How and how not to prepare students for the new tests

Shanahan, T. (2014). How and how not to prepare students for the new tests. The Reading Teacher, 68(3), 184-188.


A few years ago I sat in a faculty meeting where my colleagues and I were told that we needed to build “a culture of assessment” at our university. That phrase bothered me. I am not anti-assessment; as a teacher educator, I believe that well-designed, varied, and responsibly implemented assessments can tell us a lot about students and what we can do to help them learn. However, that whole “culture of assessment” thing seemed backwards. Shouldn’t we be building a “culture of learning”? Shouldn’t assessments be tools to help us build learning rather than being the focus and center of the whole teaching and learning process?

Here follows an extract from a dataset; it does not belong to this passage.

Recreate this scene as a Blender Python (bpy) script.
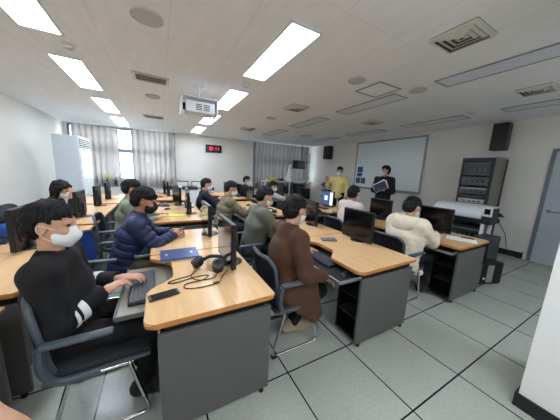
import bpy, bmesh, math, random
import numpy as np
from mathutils import Vector, Matrix

for o in list(bpy.data.objects):
    bpy.data.objects.remove(o)
SC = bpy.context.scene
COL = SC.collection
PI = math.pi
random.seed(7)
rng = np.random.default_rng(11)

# ------------------------------------------------------------------ camera
cam = bpy.data.cameras.new('camera')
cam.sensor_width = 36.0
cam.lens = 36.0 * 220.0 / 560.0
cam.clip_start = 0.02
co = bpy.data.objects.new('camera', cam)
COL.objects.link(co)
Rr = (0.87907, -0.47434, 0.0473)
Rd = (-0.03954, -0.17144, -0.9844)
Rf = (0.47506, 0.86348, -0.16946)
co.matrix_world = Matrix(((Rr[0], -Rd[0], -Rf[0], 0), (Rr[1], -Rd[1], -Rf[1], 0),
                          (Rr[2], -Rd[2], -Rf[2], 1.5), (0, 0, 0, 1)))
SC.camera = co

# ------------------------------------------------------------------ world, exposure
W = bpy.data.worlds.new('daylight')
W.use_nodes = True
bgn = W.node_tree.nodes['Background']
bgn.inputs[0].default_value = (0.86, 0.94, 1.0, 1)
bgn.inputs[1].default_value = 6.0
SC.world = W
SC.view_settings.view_transform = 'Standard'
SC.view_settings.look = 'None'
SC.view_settings.gamma = 1.0
SC.view_settings.use_curve_mapping = False
SC.view_settings.exposure = 1.25
LAMP_STRENGTH = 10.5
try:
    SC.cycles.max_bounces = 12
    SC.cycles.diffuse_bounces = 8
    SC.cycles.glossy_bounces = 3
    SC.cycles.transparent_max_bounces = 6
    SC.cycles.sample_clamp_indirect = 10.0
except Exception:
    pass

# ------------------------------------------------------------------ materials
def srgb(r, g, b):
    f = lambda c: (c / 255 / 12.92) if c / 255 <= 0.04045 else ((c / 255 + 0.055) / 1.055) ** 2.4
    return (f(r), f(g), f(b), 1)

def mat(name, rgb, rough=0.5, metal=0.0, var=0.06, scale=8.0, bump=0.0, bscale=60.0, spec=0.5, emit=None, stretch=(1, 1, 1), sheen=0.0, coat=0.0):
    """procedural surface: base colour with noise variation, optional fine bump"""
    m = bpy.data.materials.new(name)
    m.use_nodes = True
    nt = m.node_tree
    b = nt.nodes['Principled BSDF']
    c = srgb(*rgb)
    tc = nt.nodes.new('ShaderNodeTexCoord')
    mp = nt.nodes.new('ShaderNodeMapping')
    mp.inputs['Scale'].default_value = stretch
    nt.links.new(tc.outputs['Object'], mp.inputs['Vector'])
    if var > 0:
        n = nt.nodes.new('ShaderNodeTexNoise')
        n.inputs['Scale'].default_value = scale
        n.inputs['Detail'].default_value = 4
        nt.links.new(mp.outputs[0], n.inputs['Vector'])
        r = nt.nodes.new('ShaderNodeValToRGB')
        r.color_ramp.elements[0].position = 0.3
        r.color_ramp.elements[1].position = 0.7
        r.color_ramp.elements[0].color = tuple(max(0, x * (1 - var)) for x in c[:3]) + (1,)
        r.color_ramp.elements[1].color = tuple(min(1, x * (1 + var)) for x in c[:3]) + (1,)
        nt.links.new(n.outputs['Fac'], r.inputs[0])
        nt.links.new(r.outputs[0], b.inputs['Base Color'])
    else:
        b.inputs['Base Color'].default_value = c
    b.inputs['Roughness'].default_value = rough
    b.inputs['Metallic'].default_value = metal
    b.inputs['Specular IOR Level'].default_value = spec
    if coat:
        b.inputs['Coat Weight'].default_value = coat
        b.inputs['Coat Roughness'].default_value = 0.15
    if sheen:
        b.inputs['Sheen Weight'].default_value = sheen
    if bump > 0:
        n2 = nt.nodes.new('ShaderNodeTexNoise')
        n2.inputs['Scale'].default_value = bscale
        n2.inputs['Detail'].default_value = 3
        nt.links.new(mp.outputs[0], n2.inputs['Vector'])
        bp = nt.nodes.new('ShaderNodeBump')
        bp.inputs['Strength'].default_value = bump
        bp.inputs['Distance'].default_value = 0.01
        nt.links.new(n2.outputs['Fac'], bp.inputs['Height'])
        nt.links.new(bp.outputs[0], b.inputs['Normal'])
    if emit:
        b.inputs['Emission Color'].default_value = srgb(*emit[0])
        b.inputs['Emission Strength'].default_value = emit[1]
    return m

def line_mask(nt, sock, period, offset, width):
    """1 on joints of a repeating grid line along one coordinate"""
    def M(op, a, bv):
        n = nt.nodes.new('ShaderNodeMath'); n.operation = op
        nt.links.new(a, n.inputs[0])
        if bv is not None:
            n.inputs[1].default_value = bv
        return n.outputs[0]
    v = M('SUBTRACT', sock, offset - period / 2)
    v = M('DIVIDE', v, period)
    v = M('FRACT', v, None)
    v = M('SUBTRACT', v, 0.5)
    v = M('ABSOLUTE', v, None)
    return M('LESS_THAN', v, width / 2 / period)

def grid_material(name, rgb, joint_rgb, lines, rough, var, spec=0.5, blotch=None, bump=0.0, bscale=80, stretch=(1, 1, 1)):
    m = mat(name, rgb, rough, 0, var, 3.0, bump, bscale, spec, stretch=stretch)
    nt = m.node_tree
    b = nt.nodes['Principled BSDF']
    g = nt.nodes.new('ShaderNodeNewGeometry')
    sx = nt.nodes.new('ShaderNodeSeparateXYZ')
    nt.links.new(g.outputs['Position'], sx.inputs[0])
    acc = None
    for ax, per, off, wd in lines:
        s = line_mask(nt, sx.outputs[ax], per, off, wd)
        if acc is None:
            acc = s
        else:
            n = nt.nodes.new('ShaderNodeMath'); n.operation = 'MAXIMUM'
            nt.links.new(acc, n.inputs[0]); nt.links.new(s, n.inputs[1]); acc = n.outputs[0]
    src = b.inputs['Base Color'].links[0].from_socket
    if blotch:
        n = nt.nodes.new('ShaderNodeTexNoise'); n.inputs['Scale'].default_value = 45; n.inputs['Detail'].default_value = 5
        nt.links.new(g.outputs['Position'], n.inputs['Vector'])
        r = nt.nodes.new('ShaderNodeValToRGB')
        r.color_ramp.elements[0].position = 0.42; r.color_ramp.elements[0].color = (blotch, blotch, blotch * 0.97, 1)
        r.color_ramp.elements[1].position = 0.6; r.color_ramp.elements[1].color = (1, 1, 1, 1)
        nt.links.new(n.outputs['Fac'], r.inputs[0])
        mx = nt.nodes.new('ShaderNodeMix'); mx.data_type = 'RGBA'; mx.blend_type = 'MULTIPLY'
        mx.inputs[0].default_value = 1
        nt.links.new(src, mx.inputs[6]); nt.links.new(r.outputs[0], mx.inputs[7]); src = mx.outputs[2]
    mx = nt.nodes.new('ShaderNodeMix'); mx.data_type = 'RGBA'
    nt.links.new(acc, mx.inputs[0]); nt.links.new(src, mx.inputs[6])
    mx.inputs[7].default_value = srgb(*joint_rgb)
    nt.links.new(mx.outputs[2], b.inputs['Base Color'])
    return m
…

The example that opens Timothy Shanahan’s essay on the uses and misuses of reading assessments sounds as if Shanahan had encountered one of those administrators who have bought into the “culture of assessment” concept, also known as “data-driven assessment” (p. 184). Shanahan describes an interaction with a school district curriculum director who was interested in raising test scores by aligning test items with the reading curriculum in her district. Students would have actual instruction and practice in answering typical test items. That approach would perhaps raise the number of correct answers on some kinds of test items, but would those test scores tell us that students are comprehending what they read? Shanahan would say no. Here, he takes us through a discussion of how complex the reading process is, and how tests are limited in how well they can possibly capture that process.

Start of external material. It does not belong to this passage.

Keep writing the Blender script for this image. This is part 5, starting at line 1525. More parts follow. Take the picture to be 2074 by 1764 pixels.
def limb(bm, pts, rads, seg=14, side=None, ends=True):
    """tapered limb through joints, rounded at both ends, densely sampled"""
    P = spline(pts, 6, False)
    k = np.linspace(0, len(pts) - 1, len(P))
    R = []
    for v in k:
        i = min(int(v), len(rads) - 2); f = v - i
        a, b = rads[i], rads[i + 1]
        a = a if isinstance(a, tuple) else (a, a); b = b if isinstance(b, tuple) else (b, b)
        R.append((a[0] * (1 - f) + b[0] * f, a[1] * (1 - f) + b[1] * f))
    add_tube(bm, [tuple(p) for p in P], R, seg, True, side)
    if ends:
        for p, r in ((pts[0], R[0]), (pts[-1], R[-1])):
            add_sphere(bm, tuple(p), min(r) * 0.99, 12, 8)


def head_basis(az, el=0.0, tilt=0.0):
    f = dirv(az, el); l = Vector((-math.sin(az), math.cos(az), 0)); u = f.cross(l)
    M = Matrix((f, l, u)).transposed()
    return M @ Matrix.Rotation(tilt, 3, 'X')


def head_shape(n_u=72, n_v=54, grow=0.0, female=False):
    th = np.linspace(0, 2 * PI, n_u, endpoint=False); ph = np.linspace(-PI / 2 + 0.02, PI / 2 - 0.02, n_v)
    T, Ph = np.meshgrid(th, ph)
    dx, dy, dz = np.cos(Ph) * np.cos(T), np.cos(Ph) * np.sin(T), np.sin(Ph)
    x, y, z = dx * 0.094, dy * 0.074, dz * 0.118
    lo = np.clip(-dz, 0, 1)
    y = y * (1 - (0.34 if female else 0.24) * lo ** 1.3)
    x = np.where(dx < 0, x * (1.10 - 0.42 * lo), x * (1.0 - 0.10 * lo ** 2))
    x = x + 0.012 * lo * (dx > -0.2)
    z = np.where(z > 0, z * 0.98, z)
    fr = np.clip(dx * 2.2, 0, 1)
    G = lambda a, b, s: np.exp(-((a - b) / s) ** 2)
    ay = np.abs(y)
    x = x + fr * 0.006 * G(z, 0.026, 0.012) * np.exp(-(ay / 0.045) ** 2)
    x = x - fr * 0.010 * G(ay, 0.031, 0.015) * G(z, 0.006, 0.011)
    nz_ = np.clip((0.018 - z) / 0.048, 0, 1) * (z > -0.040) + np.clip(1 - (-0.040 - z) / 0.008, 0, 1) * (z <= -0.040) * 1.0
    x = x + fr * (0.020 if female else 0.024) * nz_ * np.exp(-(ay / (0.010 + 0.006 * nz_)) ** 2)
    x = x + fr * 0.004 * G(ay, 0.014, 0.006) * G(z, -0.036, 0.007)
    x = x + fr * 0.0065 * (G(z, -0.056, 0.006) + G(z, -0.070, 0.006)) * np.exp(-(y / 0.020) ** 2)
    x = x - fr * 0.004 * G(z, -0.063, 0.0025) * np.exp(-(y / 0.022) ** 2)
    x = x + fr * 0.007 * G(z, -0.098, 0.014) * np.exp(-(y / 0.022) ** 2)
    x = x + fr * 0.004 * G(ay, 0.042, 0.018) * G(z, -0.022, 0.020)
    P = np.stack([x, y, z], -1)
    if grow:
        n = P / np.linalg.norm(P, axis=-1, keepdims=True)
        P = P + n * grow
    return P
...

The curriculum director in Shanahan’s example thought that she could simply outline the subskills of reading comprehension and then align test items with those. Shanahan points out that reading just does not work that way. Readers are employing multiple skills simultaneously when they work with texts. There also are other factors in play, particularly the difficulty and complexity of the actual texts being read. Anyone who has worked with readers, and in fact, anyone who is a reader her/himself, must realize that the choice of text often makes a big difference. There may even be situational factors that affect how well a reader comprehends a given text on a given day. It’s just not so simple that we can line reading subskills with reading test items and then teach to the test as this curriculum director was proposing to do.

In short, when it comes to reading comprehension, text, and context, are everything. Shanahan’s account is a cautionary tale about what can happen when we focus on assessments that are helpful but limited tools rather than focusing on actual reading and writing and having students do a lot of those two things. Shanahan’s article ends with recommendations that we engage students in a lot of real reading, writing, and talking about texts. Students need to develop stamina to read progressively longer and more challenging texts. We need to engage students in practicing reading skills, and according to Shanahan, the test scores will follow.